#### [YOUR GOAL]
What follows is a listing; restate every line of it word for word.

#### [AVAILABLE DATA]
::::::::

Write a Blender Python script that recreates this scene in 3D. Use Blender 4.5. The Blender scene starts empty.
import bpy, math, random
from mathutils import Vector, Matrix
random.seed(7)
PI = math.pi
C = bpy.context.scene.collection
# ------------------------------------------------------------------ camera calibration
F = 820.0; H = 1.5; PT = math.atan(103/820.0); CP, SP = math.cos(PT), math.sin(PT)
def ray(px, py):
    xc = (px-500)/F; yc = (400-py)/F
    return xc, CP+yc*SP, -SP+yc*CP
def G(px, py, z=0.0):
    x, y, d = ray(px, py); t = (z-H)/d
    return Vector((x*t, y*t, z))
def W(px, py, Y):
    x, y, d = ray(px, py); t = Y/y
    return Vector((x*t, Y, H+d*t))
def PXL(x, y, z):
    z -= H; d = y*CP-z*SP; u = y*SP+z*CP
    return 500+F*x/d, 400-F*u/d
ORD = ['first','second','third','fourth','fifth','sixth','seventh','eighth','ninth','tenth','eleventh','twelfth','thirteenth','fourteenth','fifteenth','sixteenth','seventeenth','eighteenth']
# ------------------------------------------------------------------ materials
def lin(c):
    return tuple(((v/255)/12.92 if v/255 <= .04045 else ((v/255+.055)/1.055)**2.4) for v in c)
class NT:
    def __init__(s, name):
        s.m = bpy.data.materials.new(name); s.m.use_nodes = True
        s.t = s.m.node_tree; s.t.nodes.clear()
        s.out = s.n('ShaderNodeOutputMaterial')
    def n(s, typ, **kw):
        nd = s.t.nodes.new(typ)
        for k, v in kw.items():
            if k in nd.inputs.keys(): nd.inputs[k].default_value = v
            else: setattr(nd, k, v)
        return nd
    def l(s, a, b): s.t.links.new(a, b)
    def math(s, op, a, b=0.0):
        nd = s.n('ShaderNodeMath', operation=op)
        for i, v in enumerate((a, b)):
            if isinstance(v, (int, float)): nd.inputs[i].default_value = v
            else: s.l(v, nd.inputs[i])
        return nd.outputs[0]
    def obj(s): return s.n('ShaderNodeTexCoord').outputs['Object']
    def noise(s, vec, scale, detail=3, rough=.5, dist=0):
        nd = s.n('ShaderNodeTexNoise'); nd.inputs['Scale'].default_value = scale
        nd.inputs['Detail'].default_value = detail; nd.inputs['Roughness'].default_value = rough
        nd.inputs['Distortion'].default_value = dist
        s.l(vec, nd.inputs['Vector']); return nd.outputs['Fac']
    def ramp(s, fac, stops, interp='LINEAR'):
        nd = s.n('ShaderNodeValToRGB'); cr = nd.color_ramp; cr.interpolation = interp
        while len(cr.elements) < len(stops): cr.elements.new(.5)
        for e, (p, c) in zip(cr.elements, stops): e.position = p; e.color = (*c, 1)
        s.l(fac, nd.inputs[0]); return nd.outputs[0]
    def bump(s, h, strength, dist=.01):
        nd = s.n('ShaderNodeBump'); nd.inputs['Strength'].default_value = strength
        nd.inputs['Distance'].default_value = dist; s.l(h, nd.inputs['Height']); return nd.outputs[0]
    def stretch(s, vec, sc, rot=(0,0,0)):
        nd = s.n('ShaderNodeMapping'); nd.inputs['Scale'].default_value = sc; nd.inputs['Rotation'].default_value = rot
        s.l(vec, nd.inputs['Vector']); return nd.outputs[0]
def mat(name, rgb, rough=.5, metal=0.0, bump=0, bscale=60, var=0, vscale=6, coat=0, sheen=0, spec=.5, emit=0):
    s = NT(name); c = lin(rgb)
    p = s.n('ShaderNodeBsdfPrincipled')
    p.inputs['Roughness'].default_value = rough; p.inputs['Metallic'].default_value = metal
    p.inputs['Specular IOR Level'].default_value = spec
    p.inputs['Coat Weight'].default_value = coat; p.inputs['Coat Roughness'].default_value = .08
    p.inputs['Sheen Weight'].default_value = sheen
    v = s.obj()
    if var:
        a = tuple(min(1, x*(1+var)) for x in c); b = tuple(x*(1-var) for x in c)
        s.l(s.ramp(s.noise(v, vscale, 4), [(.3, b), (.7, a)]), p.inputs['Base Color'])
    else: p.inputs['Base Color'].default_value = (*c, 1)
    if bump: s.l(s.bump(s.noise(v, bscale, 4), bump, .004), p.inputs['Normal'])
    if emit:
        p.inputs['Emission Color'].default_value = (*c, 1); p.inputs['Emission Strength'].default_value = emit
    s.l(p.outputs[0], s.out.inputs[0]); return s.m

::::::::

#### [SOLUTION FOR THIS PROBLEM]
Write a Blender Python script that recreates this scene in 3D. Use Blender 4.5. The Blender scene starts empty.
import bpy, math, random
from mathutils import Vector, Matrix
random.seed(7)
PI = math.pi
C = bpy.context.scene.collection
# ------------------------------------------------------------------ camera calibration
F = 820.0; H = 1.5; PT = math.atan(103/820.0); CP, SP = math.cos(PT), math.sin(PT)
def ray(px, py):
    xc = (px-500)/F; yc = (400-py)/F
    return xc, CP+yc*SP, -SP+yc*CP
def G(px, py, z=0.0):
    x, y, d = ray(px, py); t = (z-H)/d
    return Vector((x*t, y*t, z))
def W(px, py, Y):
    x, y, d = ray(px, py); t = Y/y
    return Vector((x*t, Y, H+d*t))
def PXL(x, y, z):
    z -= H; d = y*CP-z*SP; u = y*SP+z*CP
    return 500+F*x/d, 400-F*u/d
ORD = ['first','second','third','fourth','fifth','sixth','seventh','eighth','ninth','tenth','eleventh','twelfth','thirteenth','fourteenth','fifteenth','sixteenth','seventeenth','eighteenth']
# ------------------------------------------------------------------ materials
def lin(c):
    return tuple(((v/255)/12.92 if v/255 <= .04045 else ((v/255+.055)/1.055)**2.4) for v in c)
class NT:
    def __init__(s, name):
        s.m = bpy.data.materials.new(name); s.m.use_nodes = True
        s.t = s.m.node_tree; s.t.nodes.clear()
        s.out = s.n('ShaderNodeOutputMaterial')
    def n(s, typ, **kw):
        nd = s.t.nodes.new(typ)
        for k, v in kw.items():
            if k in nd.inputs.keys(): nd.inputs[k].default_value = v
            else: setattr(nd, k, v)
        return nd
    def l(s, a, b): s.t.links.new(a, b)
    def math(s, op, a, b=0.0):
        nd = s.n('ShaderNodeMath', operation=op)
        for i, v in enumerate((a, b)):
            if isinstance(v, (int, float)): nd.inputs[i].default_value = v
            else: s.l(v, nd.inputs[i])
        return nd.outputs[0]
    def obj(s): return s.n('ShaderNodeTexCoord').outputs['Object']
    def noise(s, vec, scale, detail=3, rough=.5, dist=0):
        nd = s.n('ShaderNodeTexNoise'); nd.inputs['Scale'].default_value = scale
        nd.inputs['Detail'].default_value = detail; nd.inputs['Roughness'].default_value = rough
        nd.inputs['Distortion'].default_value = dist
        s.l(vec, nd.inputs['Vector']); return nd.outputs['Fac']
    def ramp(s, fac, stops, interp='LINEAR'):
        nd = s.n('ShaderNodeValToRGB'); cr = nd.color_ramp; cr.interpolation = interp
        while len(cr.elements) < len(stops): cr.elements.new(.5)
        for e, (p, c) in zip(cr.elements, stops): e.position = p; e.color = (*c, 1)
        s.l(fac, nd.inputs[0]); return nd.outputs[0]
    def bump(s, h, strength, dist=.01):
        nd = s.n('ShaderNodeBump'); nd.inputs['Strength'].default_value = strength
        nd.inputs['Distance'].default_value = dist; s.l(h, nd.inputs['Height']); return nd.outputs[0]
    def stretch(s, vec, sc, rot=(0,0,0)):
        nd = s.n('ShaderNodeMapping'); nd.inputs['Scale'].default_value = sc; nd.inputs['Rotation'].default_value = rot
        s.l(vec, nd.inputs['Vector']); return nd.outputs[0]
def mat(name, rgb, rough=.5, metal=0.0, bump=0, bscale=60, var=0, vscale=6, coat=0, sheen=0, spec=.5, emit=0):
    s = NT(name); c = lin(rgb)
    p = s.n('ShaderNodeBsdfPrincipled')
    p.inputs['Roughness'].default_value = rough; p.inputs['Metallic'].default_value = metal
    p.inputs['Specular IOR Level'].default_value = spec
    p.inputs['Coat Weight'].default_value = coat; p.inputs['Coat Roughness'].default_value = .08
    p.inputs['Sheen Weight'].default_value = sheen
    v = s.obj()
    if var:
        a = tuple(min(1, x*(1+var)) for x in c); b = tuple(x*(1-var) for x in c)
        s.l(s.ramp(s.noise(v, vscale, 4), [(.3, b), (.7, a)]), p.inputs['Base Color'])
    else: p.inputs['Base Color'].default_value = (*c, 1)
    if bump: s.l(s.bump(s.noise(v, bscale, 4), bump, .004), p.inputs['Normal'])
    if emit:
        p.inputs['Emission Color'].default_value = (*c, 1); p.inputs['Emission Strength'].default_value = emit
    s.l(p.outputs[0], s.out.inputs[0]); return s.m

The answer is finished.